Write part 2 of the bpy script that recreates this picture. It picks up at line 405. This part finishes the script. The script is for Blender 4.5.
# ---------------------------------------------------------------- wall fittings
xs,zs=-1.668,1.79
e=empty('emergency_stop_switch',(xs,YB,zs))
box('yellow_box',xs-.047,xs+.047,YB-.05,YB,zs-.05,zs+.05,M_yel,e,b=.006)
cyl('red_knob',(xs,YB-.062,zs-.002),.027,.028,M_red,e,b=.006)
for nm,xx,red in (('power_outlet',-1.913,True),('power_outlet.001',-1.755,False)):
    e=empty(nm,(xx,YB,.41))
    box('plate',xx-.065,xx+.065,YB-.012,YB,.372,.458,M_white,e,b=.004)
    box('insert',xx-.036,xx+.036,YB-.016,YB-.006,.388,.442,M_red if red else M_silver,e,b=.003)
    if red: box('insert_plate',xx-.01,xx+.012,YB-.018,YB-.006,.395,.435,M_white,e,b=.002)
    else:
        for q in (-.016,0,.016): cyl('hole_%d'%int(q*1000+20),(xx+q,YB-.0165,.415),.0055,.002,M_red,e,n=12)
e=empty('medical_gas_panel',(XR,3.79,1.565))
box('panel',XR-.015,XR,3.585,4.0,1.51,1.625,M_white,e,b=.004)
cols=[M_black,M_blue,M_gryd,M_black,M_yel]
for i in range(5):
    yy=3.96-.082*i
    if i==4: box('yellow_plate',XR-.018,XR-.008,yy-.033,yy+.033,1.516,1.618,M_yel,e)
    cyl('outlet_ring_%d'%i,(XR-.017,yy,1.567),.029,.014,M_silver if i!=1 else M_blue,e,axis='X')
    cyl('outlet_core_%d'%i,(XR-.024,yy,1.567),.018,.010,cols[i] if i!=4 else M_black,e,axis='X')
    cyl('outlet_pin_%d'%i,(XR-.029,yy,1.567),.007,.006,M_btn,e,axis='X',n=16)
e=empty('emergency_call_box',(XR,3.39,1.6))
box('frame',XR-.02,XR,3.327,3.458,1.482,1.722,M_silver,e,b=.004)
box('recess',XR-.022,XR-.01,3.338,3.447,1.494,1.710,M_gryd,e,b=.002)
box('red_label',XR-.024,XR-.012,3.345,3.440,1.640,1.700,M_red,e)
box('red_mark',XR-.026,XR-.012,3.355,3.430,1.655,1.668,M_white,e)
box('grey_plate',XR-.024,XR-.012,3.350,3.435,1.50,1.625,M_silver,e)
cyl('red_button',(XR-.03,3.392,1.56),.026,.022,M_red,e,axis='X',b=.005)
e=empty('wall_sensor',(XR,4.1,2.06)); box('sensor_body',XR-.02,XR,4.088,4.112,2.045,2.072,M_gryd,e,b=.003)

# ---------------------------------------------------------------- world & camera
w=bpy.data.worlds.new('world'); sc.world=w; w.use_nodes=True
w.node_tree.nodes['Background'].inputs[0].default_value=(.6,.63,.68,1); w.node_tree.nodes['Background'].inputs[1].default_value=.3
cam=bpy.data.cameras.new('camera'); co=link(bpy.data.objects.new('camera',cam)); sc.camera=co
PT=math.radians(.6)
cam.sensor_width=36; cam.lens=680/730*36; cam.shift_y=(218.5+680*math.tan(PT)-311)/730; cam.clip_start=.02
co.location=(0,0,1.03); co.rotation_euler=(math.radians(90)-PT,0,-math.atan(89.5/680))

> **EXERCISE DETAILS**
Output all of the data again. Match it exactly.

> **WRITTEN ANSWER**
Write part 2 of the bpy script that recreates this picture. It picks up at line 405. This part finishes the script. The script is for Blender 4.5.
# ---------------------------------------------------------------- wall fittings
xs,zs=-1.668,1.79
e=empty('emergency_stop_switch',(xs,YB,zs))
box('yellow_box',xs-.047,xs+.047,YB-.05,YB,zs-.05,zs+.05,M_yel,e,b=.006)
cyl('red_knob',(xs,YB-.062,zs-.002),.027,.028,M_red,e,b=.006)
for nm,xx,red in (('power_outlet',-1.913,True),('power_outlet.001',-1.755,False)):
    e=empty(nm,(xx,YB,.41))
    box('plate',xx-.065,xx+.065,YB-.012,YB,.372,.458,M_white,e,b=.004)
    box('insert',xx-.036,xx+.036,YB-.016,YB-.006,.388,.442,M_red if red else M_silver,e,b=.003)
    if red: box('insert_plate',xx-.01,xx+.012,YB-.018,YB-.006,.395,.435,M_white,e,b=.002)
    else:
        for q in (-.016,0,.016): cyl('hole_%d'%int(q*1000+20),(xx+q,YB-.0165,.415),.0055,.002,M_red,e,n=12)
e=empty('medical_gas_panel',(XR,3.79,1.565))
box('panel',XR-.015,XR,3.585,4.0,1.51,1.625,M_white,e,b=.004)
cols=[M_black,M_blue,M_gryd,M_black,M_yel]
for i in range(5):
    yy=3.96-.082*i
    if i==4: box('yellow_plate',XR-.018,XR-.008,yy-.033,yy+.033,1.516,1.618,M_yel,e)
    cyl('outlet_ring_%d'%i,(XR-.017,yy,1.567),.029,.014,M_silver if i!=1 else M_blue,e,axis='X')
    cyl('outlet_core_%d'%i,(XR-.024,yy,1.567),.018,.010,cols[i] if i!=4 else M_black,e,axis='X')
    cyl('outlet_pin_%d'%i,(XR-.029,yy,1.567),.007,.006,M_btn,e,axis='X',n=16)
e=empty('emergency_call_box',(XR,3.39,1.6))
box('frame',XR-.02,XR,3.327,3.458,1.482,1.722,M_silver,e,b=.004)
box('recess',XR-.022,XR-.01,3.338,3.447,1.494,1.710,M_gryd,e,b=.002)
box('red_label',XR-.024,XR-.012,3.345,3.440,1.640,1.700,M_red,e)
box('red_mark',XR-.026,XR-.012,3.355,3.430,1.655,1.668,M_white,e)
box('grey_plate',XR-.024,XR-.012,3.350,3.435,1.50,1.625,M_silver,e)
cyl('red_button',(XR-.03,3.392,1.56),.026,.022,M_red,e,axis='X',b=.005)
e=empty('wall_sensor',(XR,4.1,2.06)); box('sensor_body',XR-.02,XR,4.088,4.112,2.045,2.072,M_gryd,e,b=.003)

# ---------------------------------------------------------------- world & camera
w=bpy.data.worlds.new('world'); sc.world=w; w.use_nodes=True
w.node_tree.nodes['Background'].inputs[0].default_value=(.6,.63,.68,1); w.node_tree.nodes['Background'].inputs[1].default_value=.3
cam=bpy.data.cameras.new('camera'); co=link(bpy.data.objects.new('camera',cam)); sc.camera=co
PT=math.radians(.6)
cam.sensor_width=36; cam.lens=680/730*36; cam.shift_y=(218.5+680*math.tan(PT)-311)/730; cam.clip_start=.02
co.location=(0,0,1.03); co.rotation_euler=(math.radians(90)-PT,0,-math.atan(89.5/680))